--- start Dataset content ---

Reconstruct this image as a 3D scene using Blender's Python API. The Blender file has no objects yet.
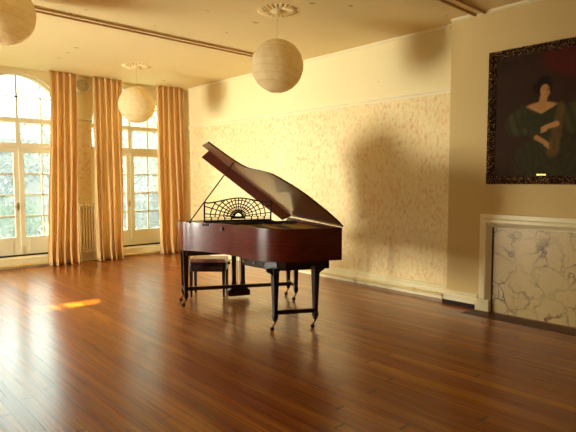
import bpy, bmesh, math, random
from mathutils import Vector, Matrix, noise
random.seed(7)
PI = math.pi
SC = bpy.context.scene
COL = SC.collection

# ------------------------------------------------------------------ helpers
def lin(r, g, b):
    f = lambda c: (c/255/12.92) if c/255 <= .04045 else ((c/255+.055)/1.055)**2.4
    return (f(r), f(g), f(b), 1)

class N:
    """small node-tree builder"""
    def __init__(s, name):
        s.m = bpy.data.materials.new(name); s.m.use_nodes = True
        s.t = s.m.node_tree; s.t.nodes.clear()
        s.out = s.add('ShaderNodeOutputMaterial')
    def add(s, typ, **kw):
        n = s.t.nodes.new(typ)
        for k, v in kw.items(): setattr(n, k, v)
        return n
    def link(s, a, b): s.t.links.new(a, b)
    def setv(s, sock, v):
        if isinstance(v, bpy.types.NodeSocket): s.link(v, sock)
        else: sock.default_value = v
    def coord(s, scale=(1,1,1), loc=(0,0,0), rot=(0,0,0), kind='Object'):
        c = s.add('ShaderNodeTexCoord'); m = s.add('ShaderNodeMapping')
        s.link(c.outputs[kind], m.inputs['Vector'])
        m.inputs['Scale'].default_value = scale; m.inputs['Location'].default_value = loc; m.inputs['Rotation'].default_value = rot
        return m.outputs['Vector']
    def noise(s, vec, scale, detail=3, rough=.5, dist=0.):
        n = s.add('ShaderNodeTexNoise'); s.link(vec, n.inputs['Vector'])
        n.inputs['Scale'].default_value = scale; n.inputs['Detail'].default_value = detail
        n.inputs['Roughness'].default_value = rough; n.inputs['Distortion'].default_value = dist
        return n.outputs['Fac']
    def ramp(s, fac, stops, interp='LINEAR'):
        n = s.add('ShaderNodeValToRGB'); s.setv(n.inputs['Fac'], fac)
        n.color_ramp.interpolation = interp
        e = n.color_ramp.elements
        while len(e) < len(stops): e.new(.5)
        for i, (p, c) in enumerate(stops):
            e[i].position = p; e[i].color = c if len(c) == 4 else (*c, 1)
        return n.outputs['Color']
    def mix(s, fac, a, b, mode='MIX'):
        n = s.add('ShaderNodeMix', data_type='RGBA', blend_type=mode)
        s.setv(n.inputs['Factor'], fac); s.setv(n.inputs[6], a); s.setv(n.inputs[7], b)
        return n.outputs[2]
    def math(s, op, a, b=0.):
        n = s.add('ShaderNodeMath', operation=op); s.setv(n.inputs[0], a); s.setv(n.inputs[1], b)
        return n.outputs[0]
    def sep(s, vec):
        n = s.add('ShaderNodeSeparateXYZ'); s.link(vec, n.inputs[0]); return n.outputs
    def bump(s, h, strength=.3, dist=.01):
        n = s.add('ShaderNodeBump'); s.link(h, n.inputs['Height'])
        n.inputs['Strength'].default_value = strength; n.inputs['Distance'].default_value = dist
        return n.outputs['Normal']
    def bsdf(s, color, rough=.5, metal=0., spec=.5, coat=0., coat_rough=.1, normal=None, ior=1.5, trans=0., sheen=0.):
        b = s.add('ShaderNodeBsdfPrincipled')
        s.setv(b.inputs['Base Color'], color); s.setv(b.inputs['Roughness'], rough)
        b.inputs['Metallic'].default_value = metal; b.inputs['Specular IOR Level'].default_value = spec
        b.inputs['Coat Weight'].default_value = coat; b.inputs['Coat Roughness'].default_value = coat_rough
        b.inputs['IOR'].default_value = ior; b.inputs['Transmission Weight'].default_value = trans
        b.inputs['Sheen Weight'].default_value = sheen
        if normal is not None: s.link(normal, b.inputs['Normal']); 
        s.link(b.outputs[0], s.out.inputs['Surface']); return b

def simple(name, rgb, rough=.5, metal=0., spec=.5, coat=0., var=.12, nscale=20, bump=.05):
    n = N(name); v = n.coord(); f = n.noise(v, nscale, 4)
    c = lin(*rgb); d = tuple(x*(1-var) for x in c[:3])+(1,)
    n.bsdf(n.mix(f, d, c), rough, metal, spec, coat, normal=n.bump(f, bump, .004)); return n.m

class MB:
    """collects shapes, builds ONE mesh object"""
    def __init__(s): s.bm = bmesh.new()
    def box(s, x0, x1, y0, y1, z0, z1, mat=None):
        vs = [s.bm.verts.new(p) for p in [(x0,y0,z0),(x1,y0,z0),(x1,y1,z0),(x0,y1,z0),(x0,y0,z1),(x1,y0,z1),(x1,y1,z1),(x0,y1,z1)]]
        for f in [(0,3,2,1),(4,5,6,7),(0,1,5,4),(1,2,6,5),(2,3,7,6),(3,0,4,7)]: s.bm.faces.new([vs[i] for i in f])
        if mat is not None:
            for v in vs: v.co = mat @ v.co
        return s
    def prism(s, pts, a, b, f=lambda p, q, w: (p, q, w)):
        """polygon pts (p,q) swept from w=a to w=b; f maps (p,q,w)->xyz"""
        A = [s.bm.verts.new(f(p, q, a)) for p, q in pts]; B = [s.bm.verts.new(f(p, q, b)) for p, q in pts]
        s.bm.faces.new(A[::-1]); s.bm.faces.new(B); n = len(pts)
        for i in range(n): s.bm.faces.new([A[i], A[(i+1) % n], B[(i+1) % n], B[i]])
        return s
    def loft(s, rings, cap=True, closed=True):
        R = [[s.bm.verts.new(p) for p in r] for r in rings]
        for a, b in zip(R, R[1:]):
            n = len(a)
            for i in range(n if closed else n-1): s.bm.faces.new([a[i], a[(i+1) % n], b[(i+1) % n], b[i]])
        if cap and closed:
            s.bm.faces.new(R[0][::-1]); s.bm.faces.new(R[-1])
        return s
    def lathe(s, prof, c=(0,0,0), seg=24, f=None):
        rings = []
        for r, z in prof:
            rings.append([(c[0]+r*math.cos(2*PI*i/seg), c[1]+r*math.sin(2*PI*i/seg), c[2]+z) for i in range(seg)])
        if f: rings = [[f(p) for p in r] for r in rings]
        return s.loft(rings)
    def tube(s, pts, r, seg=8, r1=None):
        pts = [Vector(p) for p in pts]; rings = []; n = len(pts)
        for i, p in enumerate(pts):
            t = (pts[min(i+1, n-1)]-pts[max(i-1, 0)]).normalized()
            a = t.cross(Vector((0,0,1)) if abs(t.z) < .9 else Vector((1,0,0))).normalized(); b = t.cross(a)
            rr = r if r1 is None else r+(r1-r)*i/(n-1)
            rings.append([p+rr*(a*math.cos(2*PI*k/seg)+b*math.sin(2*PI*k/seg)) for k in range(seg)])
        return s.loft(rings)
    def bar(s, a, b, w, h, up=(0,0,1)):
        a, b = Vector(a), Vector(b); t = (b-a).normalized(); x = t.cross(Vector(up)).normalized(); y = x.cross(t)
        return s.loft([[p+x*sx*w/2+y*sy*h/2 for sx, sy in ((-1,-1),(1,-1),(1,1),(-1,1))] for p in (a, b)])
    def build(s, name, mat, parent=None, smooth=False, bevel=0., loc=None, angle=35):
        bmesh.ops.remove_doubles(s.bm, verts=s.bm.verts, dist=1e-6)
        bmesh.ops.recalc_face_normals(s.bm, faces=s.bm.faces)
        if smooth:
            for f in s.bm.faces: f.smooth = True
            for e in s.bm.edges:
                if len(e.link_faces) == 2 and e.calc_face_angle(0) > math.radians(angle): e.smooth = False
        me = bpy.data.meshes.new(name); s.bm.to_mesh(me); s.bm.free()
        o = bpy.data.objects.new(name, me); COL.objects.link(o)
        me.materials.append(mat)
        if parent: o.parent = parent
        if loc: o.location = loc
        if bevel:
            m = o.modifiers.new('bevel', 'BEVEL'); m.width = bevel; m.segments = 2; m.limit_method = 'ANGLE'
        return o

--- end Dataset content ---

Your task:
Could the lines from the top of the material through the line with "return (f(r), f(g), f(b), 1)" be repeated exactly, pictures left out?

Complete answer:
Reconstruct this image as a 3D scene using Blender's Python API. The Blender file has no objects yet.
import bpy, bmesh, math, random
from mathutils import Vector, Matrix, noise
random.seed(7)
PI = math.pi
SC = bpy.context.scene
COL = SC.collection

# ------------------------------------------------------------------ helpers
def lin(r, g, b):
    f = lambda c: (c/255/12.92) if c/255 <= .04045 else ((c/255+.055)/1.055)**2.4
    return (f(r), f(g), f(b), 1)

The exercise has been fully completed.